In order to bring my own fullness, my own wholeness, to this work of liberation, I need a genuine understanding of the situation at hand, which calls for a genuine understanding of my own culture. Through this process of unfolding, this ever-deepening sense of who I am and who I come from, I believe I can participate with more energy and integrity in decolonizing movements that have nourished my body and my spirit, guiding the course of my life.

So what might (my) white identity mean? How might (my) whiteness relate to—and not relate to—the lifelong project of becoming a human being?

In the movement for collective liberation, how might (my) whiteness both complicate and mandate the role of allyship or even accompliceship, a mutual role that happens, according to Indigenous Action Media, “when we fight back or forward, together, becoming complicit in a struggle towards liberation”?

These are some of the questions that have shaped this memoir of heart, mind, body, and soul. It is a narrative of moments, a recollection of challenges and revelations, as I have gone from unquestioning allegiance to the colonial criminal justice system in 1987 to sitting in a jail cell on a Water Protector charge in 2021, and plenty of places both before and since.

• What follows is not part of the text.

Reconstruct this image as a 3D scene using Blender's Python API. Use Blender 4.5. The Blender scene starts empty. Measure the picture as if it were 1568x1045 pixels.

In other words, this book is a memoir of practicing—of learning, moment by moment, to be more fully human, to live in more life-embracing ways. In this story, I hope you will find something you can relate to, whether it’s a lesson learned, a mistake made, or, here and there, a little bit of satire on colonial ways of life, which I have shared because, as the adage goes, sometimes satire is the only thing that makes any sense.